## [GIVEN DATA]
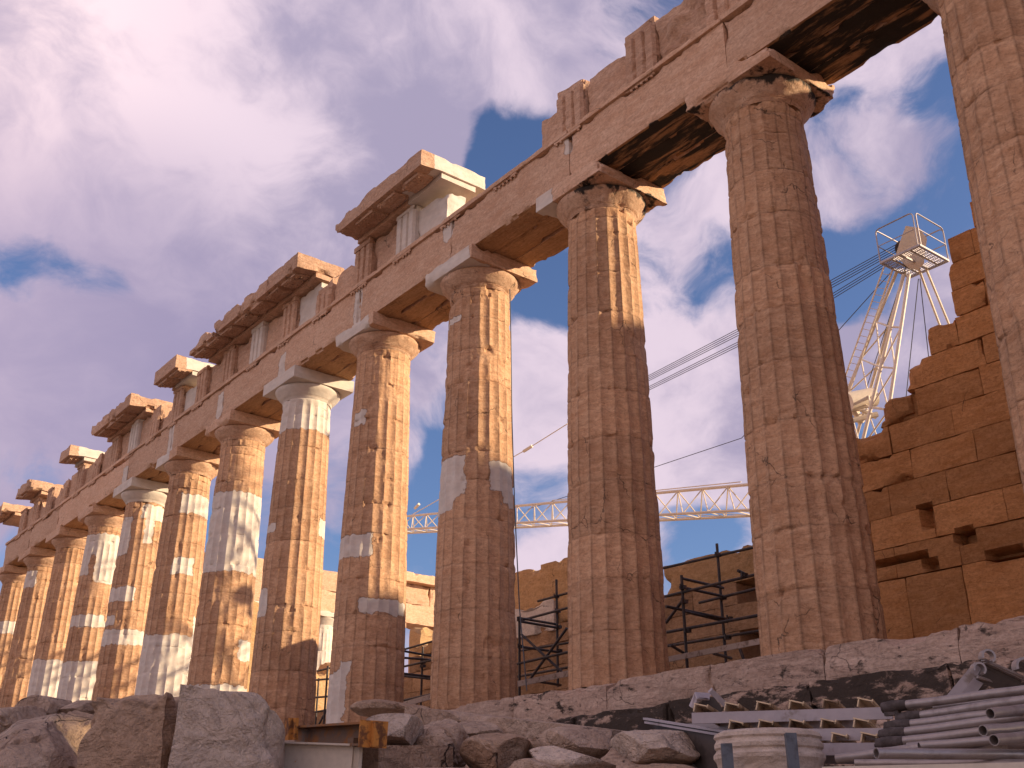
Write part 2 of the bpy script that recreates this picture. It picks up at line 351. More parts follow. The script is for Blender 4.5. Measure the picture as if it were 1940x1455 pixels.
def shaft(k, x, y, ns, nz, crustside=None):
    zj = drums(k); zz = []; jt = []
    for a, b in zip(zj[:-1], zj[1:]):
        n = max(2, int(round(nz*(b-a)/.87))); 
        zz += [a+.008]; jt += [.5]
        for i in range(n): zz.append(a+.03+(b-a-.06)*(i)/(max(1, n-1))); jt.append(0)
        zz += [b-.008, b]; jt += [.5, 1.]
    zz = np.array([0.]+zz+[H_SH]); jt = np.array([0.]+jt+[0.])
    n = 20*ns
    # more samples near each arris
    tt = np.linspace(0, 1, ns, endpoint=False); tt = tt+.06*np.sin(2*math.pi*tt)*0
    th = (np.repeat(np.arange(20), ns)+np.tile(tt, 20))*2*math.pi/20
    TH, Z = np.meshgrid(th, zz); TT = np.tile(np.tile(tt, 20), (len(zz), 1))
    Rz = rad(Z); fade = 1-sst(9.28, 9.52, Z)
    prof = 1-(2*TT-1)**2
    dr_i = np.searchsorted(np.array(zj), Z, side='right')
    Pn = np.stack([x+Rz*np.cos(TH), y+Rz*np.sin(TH), Z], -1)
    wear = sst(.56, .76, fbm(Pn*np.array([1, 1, .55])+k*5.1, 2.2, 4, k))*.030
    dj = np.min(np.abs(Z[..., None]-np.array(zj)), -1)
    wj = np.exp(-(dj/.10)**2)*sst(.56, .72, fbm(Pn+k*2.3, 4.2, 3, k+3))*.07
    wj += np.exp(-(dj/.02)**2)*.006
    c = .003+wear+wj+.006*fbm(Pn, 12, 2, 4)
    wsum = np.zeros_like(Z)
    for (a, b, z0, z1, cc) in WORN.get(k, []):
        ang = (TH+math.pi) % (2*math.pi)-math.pi
        sd_ = np.minimum(np.minimum(ang-a, b-ang)*.8, np.minimum(Z-z0, z1-Z)); q = sst(-.05, .06, sd_+.35*(fbm(Pn, 2.6, 4, 7)-.5))
        c = np.maximum(c, q*cc*(.7+.6*fbm(Pn, 5, 4, 8))); wsum = np.maximum(wsum, q)
    rr_ = np.minimum(Rz-(.060 if k in (0, 1, 2) else .054)*(Rz/.95)*prof*fade, Rz-c)
    # bigger spalls and cracks cut into the flutes as well
    sp = sst(.68, .82, fbm(Pn*np.array([1, 1, .8])+31+k, 3.0, 4, 12))*.05
    rr_ -= sp + (fbm(Pn, 7.5, 4, 2)-.5)*.005 + wsum*(fbm(Pn, 9, 3, 2)-.4)*.02
    jn = jt[:, None]*(.003+.018*sst(.55, .75, fbm(Pn+9, 2.8, 3, 6))); rr_ -= jn
    P = np.stack([x+rr_*np.cos(TH), y+rr_*np.sin(TH), Z], -1)
    mask = np.zeros(P.shape); 
    tone = (_h(dr_i.astype(np.int64), np.zeros_like(dr_i, np.int64)+k, np.zeros_like(dr_i, np.int64), 5)-.5)
    mask[..., 2] = .5+.26*tone - .36*jt[:, None] - .5*np.exp(-(np.minimum(TT, 1-TT)/.045)**2)*sst(.25, .55, fbm(Pn, 3., 3, 9))
    ang = (TH+math.pi) % (2*math.pi)-math.pi
    for (a, b, z0, z1) in PATCH.get(k, []):
        aa = np.minimum(ang-a, b-ang)*.8; 
        if b-a > 6.2: aa = np.full_like(aa, 1.)
        s_ = np.minimum(aa, np.minimum(Z-z0, z1-Z)*1.2); mask[..., 0] = np.maximum(mask[..., 0], np.clip(s_+.5, 0.03, 1))
    mask[..., 1] = np.clip(sp*5+jt[:, None]*.25, 0, 1)
    if crustside:
        a, b, z0, z1, amt = crustside
        mask[..., 1] += amt*sst(0, .3, np.minimum(ang-a, b-ang))*sst(0, 1., np.minimum(Z-z0, z1-Z))
    m = len(zz); idx = np.arange(m*n).reshape(m, n); nx = np.roll(idx, -1, 1)
    F = np.stack([idx[:-1], nx[:-1], nx[1:], idx[1:]], -1).reshape(-1, 4)
    mb = MB(); mb.add(P.reshape(-1, 3), F, mask.reshape(-1, 3)); return mb
def whole_mask(mb, v0=1.):
    for m in mb.m: m[:, 0] = v0
def column(k, x, y, ns, nz, label, newcap=False, caps=None, group='fluted columns of the long colonnade', crustside=None, sym='fluted_column'):
    t = thing(sym, label, 'column', (x, y, 0), group)
    shaft(k, x, y, ns, nz, crustside).build('shaft', M_col, t, True, 24)
    e = MB(); prof = [(.70, 9.50), (.735, 9.555), (.728, 9.565), (.748, 9.580), (.742, 9.590), (.765, 9.605), (.80, 9.65), (.86, 9.715), (.915, 9.78), (.95, 9.84), (.955, 9.875), (.93, 9.905), (.90, 9.925)]
    lathe(e, prof, (x, y, 0), 20*max(3, ns//2), .028 if not newcap else .006, k)
    a = MB(); A = .985
    block((x-A, y-A, H_EC), (x+A, y+A, H_CAP), .07 if k < 6 else .12, .003, (.09 if k < 3 else .05) if not newcap else .012, 40+k, .14, .6, a)
    if newcap: whole_mask(e); whole_mask(a)
    elif caps:   # part of the slab is new stone
        x0, x1 = caps
        for m, v in zip(a.m, a.v): m[:, 0] = np.clip(np.minimum(np.minimum(v[:, 0]-x0, x1-v[:, 0]), (y-.35)-v[:, 1])*1.5+.5, .03, 1)
    if k in (0, 1, 2):
        for m, v in zip(e.m, e.v): m[:, 1] = .5*sst(9.7, 9.9, v[:, 2])+.42*sst(-.3, .3, v[:, 0]-x)
        for m, v in zip(a.m, a.v): m[:, 1] = np.where(v[:, 2] < 9.96, .55, 0)+np.where(v[:, 0] > x+A-.05, .25*sst(-.6, .6, v[:, 1]), 0)
    e.build('echinus', M_arch, t, True, 35); a.build('abacus', M_arch, t, True, 30)
    return t
CL = ['massive fluted column cut off by the right edge of the photo', 'tall brown fluted column in full shade, second from the right, beside the stepped wall',
 'shaded fluted column with sunlight only on the right side of its top', 'fluted column with a grey-white patched band around its middle and a cable down its side',
 'column with a large blank block low in its shaft and a white patch at its foot', 'sunlit fluted column with a fresh white capital and white top drum',
 'fluted column with a broad white new-marble drum below its chipped top', 'sunlit column with a long white insert along its lower shaft',
 'column with several narrow white bands patched down its shaded side', 'column white at its foot and patchy white near its top, behind the small boulder',
 'column with a tall white foot just right of the two darkest far columns', 'narrow far column all in honey stone with a worn capital, lit by broken sunlight',
 'last far column at the left edge of the photo', ]
for k in range(13):
    ns, nz = (8, 22) if k < 2 else (8, 16) if k < 5 else (6, 11) if k < 8 else (5, 8)
    column(k, -S*k, 0, ns, nz, CL[k], newcap=(k in (5, 8)), caps={1: None, 2: (-S*2-1.2, -S*2-.45), 3: (-S*3-1.2, -S*3+.9), 4: (-S*4-1.2, -S*4+.75), 7: (-S*7-1.2, -S*7+.3)}.get(k),
           crustside={1: (-1.1, .9, 6., 10.5, .28), 2: (-.6, .9, 3., 7.2, .16), 0: (-2.2, -1.2, 3, 9, .15)}.get(k))

for k, lb in ((-1, 'column just outside the right edge of the photo'), (-2, 'second column outside the right edge of the photo'), (-3, 'third column outside the right edge of the photo')):
    column(k, -S*k, 0, 5, 8, lb)
# ------------------------------------------------------------------ entablature
ent = thing('entablature', 'long weathered marble beam with broken frieze running over all the colonnade columns', 'entablature', (-25, 0, H_CAP))
ZA0, ZA1, ZT, ZF, ZC = H_CAP, 11.40, 11.52, 12.80, 13.40
rng = np.random.RandomState(5)
NEWBITS = {2: (-.12, .12, 10.9, 11.6), 3: (-.35, .1, 10.9, 11.6), 4: (-.2, .15, 10.2, 11.6), 5: (-.3, .1, 10.2, 11.), 6: (-.4, .05, 10.3, 11.2), 7: (-.25, .2, 10.2, 11.6), 8: (-.5, .1, 10.3, 11.0)}
for k in range(-2, 12):
    x1 = -S*k-.004; x0 = -S*(k+1)+.004; near = k < 5
    tone = .5+rng.uniform(-.12, .12)
    if k in (8, 9): tone = .72
    mb = MB()
    for (ya, yb, dz) in ((-.885, -.305, 0), (-.295, .285, .014), (.295, .885, .006)):
        block((x0, ya, ZA0+dz), (x1, yb, ZA1), .09 if near else .16, .006, .06, 300+k*3+int(ya*10), .12, tone, mb)
    for m, v in zip(mb.m, mb.v):
        bot = v[:, 2] < ZA0+.05
        amt = {-2: .75, -1: .75, 0: .72, 1: .66, 2: .28}.get(k, .12)
        m[:, 1] = np.where(bot & (np.abs(v[:, 1]) < .86), amt, 0.)
        m[:, 1] += np.where((v[:, 1] < -.8) & (v[:, 0] > x1-.06), .2, 0)
        for kk in (k, k+1):
            if kk in NEWBITS and kk > 0:
                a, b, z0, z1 = NEWBITS[kk]; X = -S*kk
                s_ = np.minimum(np.minimum(v[:, 0]-X-a, X+b-v[:, 0]), np.minimum(v[:, 2]-z0, z1-v[:, 2])); s_ = np.where(v[:, 1] < -.8, s_, -1)
                m[:, 0] = np.maximum(m[:, 0], np.clip(s_+.5, 0.03, 1))
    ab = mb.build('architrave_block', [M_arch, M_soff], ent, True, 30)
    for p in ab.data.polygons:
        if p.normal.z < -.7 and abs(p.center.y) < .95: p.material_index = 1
    tb = block((x0, -.945, ZA1+.002), (x1, .885, ZT), .10 if near else .2, .002, .022, 400+k, .05, tone+.05)
    tb.build('taenia', M_arch, ab, True, 30)
for i in range(-3, 24):     # regulae with drops under the fillet
    x = -S/2*i; mb = block((x-.42, -.94, 11.335), (x+.42, -.886, ZA1-.002), .1, .003, .03, 500+i, .04, .55)
    if i == 2 or i == 12: continue
    for g in range(6):
        if rng.rand() < .15: continue
        tube(mb, [(x-.35+g*.14, -.915, 11.34), (x-.35+g*.14, -.915, 11.285)], [.024, .030], 7)
    mb.build('regula', M_arch, ent)
# frieze
def triglyph(x, z1, seed, new, top, chip):
    mb = MB(); tone = .5+rng.uniform(-.1, .1)
    block((x-.42, -.81, ZT+.003), (x+.42, -.2, z1), .09, .006, chip, seed, .15, tone, mb, topchip=top)
    wv_ = .84/3
    for j in range(3):     # the three upright bars, with chamfered channels between them
        cx = x-.42+wv_*(j+.5); hw = .088; zt = z1-.16-(top*.8 if top else 0)-rng.rand()*top*.5; n = 9
        Z = np.linspace(ZT+.004, max(zt, ZT+.5), n); V = []; F = []
        for q, z in enumerate(Z):
            jj = (rng.rand(4)-.5)*.012*(3 if chip > .06 else 1)
            V += [(cx-hw-.045, -.80, z), (cx-hw+jj[0], -.885+abs(jj[1]), z), (cx+hw+jj[2], -.885+abs(jj[3]), z), (cx+hw+.045, -.80, z)]
        for q in range(n-1):
            for e_ in range(3): F.append([q*4+e_, q*4+e_+1, q*4+4+e_+1, q*4+4+e_])
        F.append([(n-1)*4+e_ for e_ in range(4)]); F.append([3, 2, 1, 0])
        mb.add(V, F, np.tile([0, 0, tone], (len(V), 1)))
    if not top: block((x-.425, -.90, z1-.155), (x+.425, -.79, z1-.003), .09, .004, .04, seed+1, .06, tone, mb)
    if new: whole_mask(mb)
    mb.build('triglyph', M_frz, ent)
def metope(i, xa, xb, z1, new, top, relief=False, part=None):
    if part: xa, xb = part
    mb = block((xa, -.72, ZT+.003), (xb, -.15, z1), .09, .008, .07, 600+i, .16, .5+rng.uniform(-.1, .12), topchip=top)
    if relief:
        for v in mb.v:
            front = v[:, 1] < -.68; q = fbm(v*np.array([1, 0, 1])+i*3., 2.4, 3, i); v[:, 1] -= np.where(front, .16*sst(.5, .68, q), 0)
    if new: whole_mask(mb)
    mb.build('metope', M_frz, ent, True, 50)
FR = {}   # i: (trig height, new, topchip, chip)
for i in range(-3, 5): FR[i] = (12.55+.25*((i*7) % 3 == 0), False, .22, .10)
FR[2] = (12.84, False, .10, .12); FR[3] = (12.86, False, .06, .08); FR[4] = (12.84, False, .16, .12)
for i in range(7, 24): FR[i] = (ZF-.002, False, 0, .07)
for i in (8,): FR[i] = (ZF-.002, False, 0, .09)
FR[7] = (ZF-.002, True, 0, .02); FR[11] = (ZF-.002, True, 0, .02); FR[12] = (ZF-.002, False, 0, .05); FR[16] = (ZF-.002, True, 0, .02)
for i in (9, 15, 18, 20): FR[i] = (12.74, False, .35, .12)
for i, (z1, nw_, top, chip) in FR.items(): triglyph(-S/2*i, z1, 700+i*2, nw_, top, chip)
for i in range(-3, 23):
    xb = -S/2*i-.424; xa = -S/2*(i+1)+.424
    if i in (5,): continue
    if i == 4: metope(i, xa, xb, 12.62, False, .3, part=(-9.65, xb)); continue
    if i == 6: metope(i, xa, xb, ZF-.22, True, 0, part=(-S/2*7+.424, -13.32)); continue
    if i in (3,): metope(i, xa+.03, xb-.06, 12.62, False, .30); continue
    if i in (2,): metope(i, xa, xb, 12.8, False, .1, True); continue
    cl = i in (7, 9, 10, 11, 12, 15, 16, 17, 19, 22)
    metope(i, xa, xb, ZF-.06 if cl else 12.55, i in (6, 9, 13), 0 if cl else .4)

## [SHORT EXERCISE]
Copy each line that holds the word "part".

## [RESPONSE TO THIS EXERCISE]
Write part 2 of the bpy script that recreates this picture. It picks up at line 351. More parts follow. The script is for Blender 4.5. Measure the picture as if it were 1940x1455 pixels.
    elif caps:   # part of the slab is new stone
def metope(i, xa, xb, z1, new, top, relief=False, part=None):
    if part: xa, xb = part
    if i == 4: metope(i, xa, xb, 12.62, False, .3, part=(-9.65, xb)); continue
    if i == 6: metope(i, xa, xb, ZF-.22, True, 0, part=(-S/2*7+.424, -13.32)); continue